Una nación es, entre otras cosas, un sentimiento fractal que se repite a sí mismo en diferentes escalas y al ver las copas de los árboles del Retiro me acordé de los 415 kilómetros que me separaban del mar del Paseo Nuevo de San Sebastián, las nanas de los niños en euskera y de aquella jota del siete de julio: «Si Navarra se quemara / yo me tiraría al fuego/. Con mi sangre lo apagara,/ que Navarra es lo primero».
Recorrimos la calle de Alcalá de nardos y faldas almidonás, de toreros a hombros y ciudadanía determinada. Ahí estábamos después de hacernos viejos recorriendo España –San Sebastián, Pamplona, Barcelona, Sevilla, Cádiz y Madrid– y poniéndoles a nuestros hijos Macarena por la Esperanza Macarena, Paloma por la Paloma y por Antoñete, claro, y Javier por San Francisco Javier pues llamándose, los tres recorren simbólicamente los 1.200 km. y cuarenta años del camino de nuestras vidas. Una manera de cuidar los símbolos es no permitir que otros se apropien de ellos y, en ocasiones, como el sábado en Cibeles, la vida te da la oportunidad de usarlos, que es una manera de defenderlos. De alguna manera, me gustaba imaginar sobre mi espalda aquella ikurriña, bandera española entre banderas españolas, y la de Navarra, la tierra donde echó a andar el sanchismo y ojalá que no termine allí su proyecto enloquecido. En la manifestación, todo fueron complicidades, señales de ánimo, palabras amables, muchas de ellas en euskera perfectamente pronunciado, gente que se sentía representada y nosotros entre ellos, dos de los suyos y ellos de los nuestros. Peláez nos tiró unas fotos de espaldas. En una de ellas, yo pasaba el brazo por encima de Elena y esa la borramos con cierto cachondeo porque, siendo yo tan grandón, aquello parecía la anexión de Euskadi a Navarra, cuando la anexión lógica sería, en todo caso, la de Navarra a Euskadi. Nos reímos de aquello.

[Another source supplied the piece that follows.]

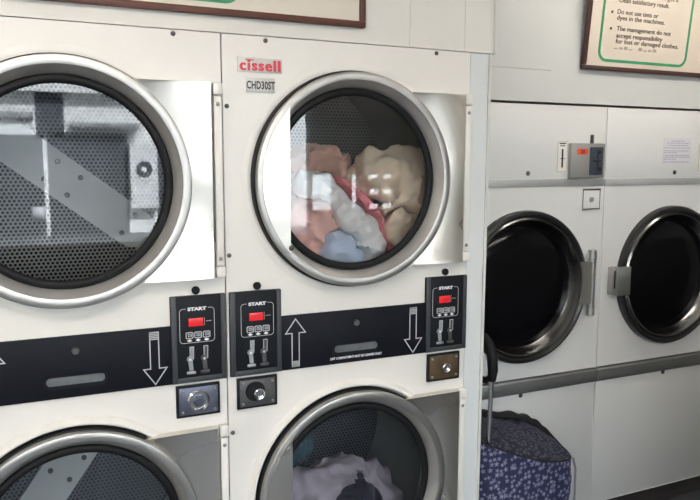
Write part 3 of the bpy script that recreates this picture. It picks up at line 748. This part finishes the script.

Entonces nos hicimos mayores sobre el pensamiento fugaz y quizás absurdo de si las niñas encontrarán al desmantelar nuestra casa, ya vacía, dos trozos de tela que les cuenten quiénes éramos sus padres y quienes son ellas recorriendo de la mano de su aita y su mamá aquel Madrid al sol del otoño de un tiempo que quizás se estaba acabando para siempre.